Wednesday, December 21, 2016

Divine Love As Giving (Miroslav Wolf)

So, what do we Christians mean by love? First, let’s consider what we don’t mean. Plato’s Symposium is likely the most influential text about love in the whole of Western literature. In it, Socrates argues that to love is to desire something one does not have and considers to be good. Apply this definition of love to God, as some Muslim theologians do, and you immediately see the difficulty. God lacks nothing that is good, and God has no needs. So God cannot desire anything God doesn’t have. Therefore God cannot love— in Socrates’s sense of the word. Now, Christians agree with Muslims who think this way. All responsible Christian theologians insist that God doesn’t love in this “needy” kind of way; such love wouldn’t be worthy of God. 

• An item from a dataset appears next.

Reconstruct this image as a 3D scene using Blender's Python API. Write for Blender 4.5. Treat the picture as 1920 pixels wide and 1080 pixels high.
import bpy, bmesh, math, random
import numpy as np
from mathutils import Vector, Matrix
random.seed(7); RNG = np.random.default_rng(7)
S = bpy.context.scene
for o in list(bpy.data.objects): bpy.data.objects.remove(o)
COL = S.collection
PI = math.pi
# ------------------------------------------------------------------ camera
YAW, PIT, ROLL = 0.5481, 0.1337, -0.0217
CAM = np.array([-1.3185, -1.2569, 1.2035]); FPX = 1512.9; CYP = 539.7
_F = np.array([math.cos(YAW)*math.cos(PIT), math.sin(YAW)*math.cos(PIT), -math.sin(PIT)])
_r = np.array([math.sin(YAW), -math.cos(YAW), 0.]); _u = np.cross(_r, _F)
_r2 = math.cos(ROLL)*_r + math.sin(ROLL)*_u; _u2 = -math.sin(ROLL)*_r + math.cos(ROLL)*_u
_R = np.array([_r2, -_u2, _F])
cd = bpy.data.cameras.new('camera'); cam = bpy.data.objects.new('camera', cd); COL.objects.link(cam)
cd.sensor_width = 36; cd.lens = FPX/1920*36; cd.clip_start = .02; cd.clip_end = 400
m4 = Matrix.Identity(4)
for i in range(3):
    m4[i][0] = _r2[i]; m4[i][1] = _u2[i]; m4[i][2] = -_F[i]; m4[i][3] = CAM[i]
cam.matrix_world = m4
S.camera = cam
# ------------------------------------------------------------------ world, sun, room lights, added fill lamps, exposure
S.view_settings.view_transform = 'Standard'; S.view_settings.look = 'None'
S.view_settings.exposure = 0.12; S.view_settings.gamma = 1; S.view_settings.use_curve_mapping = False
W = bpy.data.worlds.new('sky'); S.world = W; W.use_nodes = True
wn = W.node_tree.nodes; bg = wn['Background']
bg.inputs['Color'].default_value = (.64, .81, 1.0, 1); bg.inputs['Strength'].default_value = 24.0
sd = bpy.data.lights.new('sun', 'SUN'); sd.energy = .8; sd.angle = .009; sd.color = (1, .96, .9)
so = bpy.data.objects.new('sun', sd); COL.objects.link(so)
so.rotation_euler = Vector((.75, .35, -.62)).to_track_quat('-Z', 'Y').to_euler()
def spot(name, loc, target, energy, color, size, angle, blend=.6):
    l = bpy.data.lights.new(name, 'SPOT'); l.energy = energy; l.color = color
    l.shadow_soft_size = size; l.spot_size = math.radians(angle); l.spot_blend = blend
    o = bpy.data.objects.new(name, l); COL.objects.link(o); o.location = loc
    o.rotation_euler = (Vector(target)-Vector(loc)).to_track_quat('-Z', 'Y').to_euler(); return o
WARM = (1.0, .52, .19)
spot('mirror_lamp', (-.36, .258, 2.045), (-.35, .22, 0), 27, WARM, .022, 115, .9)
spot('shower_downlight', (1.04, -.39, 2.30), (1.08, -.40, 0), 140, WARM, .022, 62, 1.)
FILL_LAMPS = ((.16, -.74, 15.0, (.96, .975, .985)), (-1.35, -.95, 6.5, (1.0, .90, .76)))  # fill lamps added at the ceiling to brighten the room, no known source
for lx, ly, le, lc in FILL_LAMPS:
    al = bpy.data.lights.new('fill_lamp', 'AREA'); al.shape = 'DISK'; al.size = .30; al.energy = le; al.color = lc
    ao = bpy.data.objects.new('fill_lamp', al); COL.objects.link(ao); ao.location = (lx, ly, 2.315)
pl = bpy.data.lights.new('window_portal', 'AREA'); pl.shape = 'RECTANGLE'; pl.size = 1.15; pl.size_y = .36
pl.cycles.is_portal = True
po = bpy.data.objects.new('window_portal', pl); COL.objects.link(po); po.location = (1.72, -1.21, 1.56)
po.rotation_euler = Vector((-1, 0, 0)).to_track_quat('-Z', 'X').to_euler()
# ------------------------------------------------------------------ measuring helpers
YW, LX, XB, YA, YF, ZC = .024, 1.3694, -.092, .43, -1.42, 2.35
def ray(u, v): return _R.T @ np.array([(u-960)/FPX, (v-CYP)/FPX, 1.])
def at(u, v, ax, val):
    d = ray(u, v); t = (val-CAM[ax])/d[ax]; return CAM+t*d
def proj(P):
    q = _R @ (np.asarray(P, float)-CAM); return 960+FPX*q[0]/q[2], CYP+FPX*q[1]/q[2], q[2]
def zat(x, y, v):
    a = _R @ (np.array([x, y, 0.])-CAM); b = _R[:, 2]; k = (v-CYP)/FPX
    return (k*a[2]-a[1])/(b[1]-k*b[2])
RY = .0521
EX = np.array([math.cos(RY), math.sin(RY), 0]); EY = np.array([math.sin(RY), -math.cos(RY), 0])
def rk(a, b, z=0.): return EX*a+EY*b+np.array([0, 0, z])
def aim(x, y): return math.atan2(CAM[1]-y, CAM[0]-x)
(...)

Does it follow, however, that God doesn’t love at all? We use the word “love” in another sense— not just to designate desire for what we lack, but commitment to give of what we have and of who we are. This is the main sense in which the Christian tradition speaks of God’s love. “For God so loved . . . that he gave,” reads the famous verse about God’s love quoted earlier. When God loves, God doesn’t long to get something, but undertakes to impart something. God gives when God creates; God gives when God delivers; God gives when God forgives; God gives when God grants eternal life. God gives, and in giving God loves. All of God’s works are done out of generosity, none out of acquisitiveness.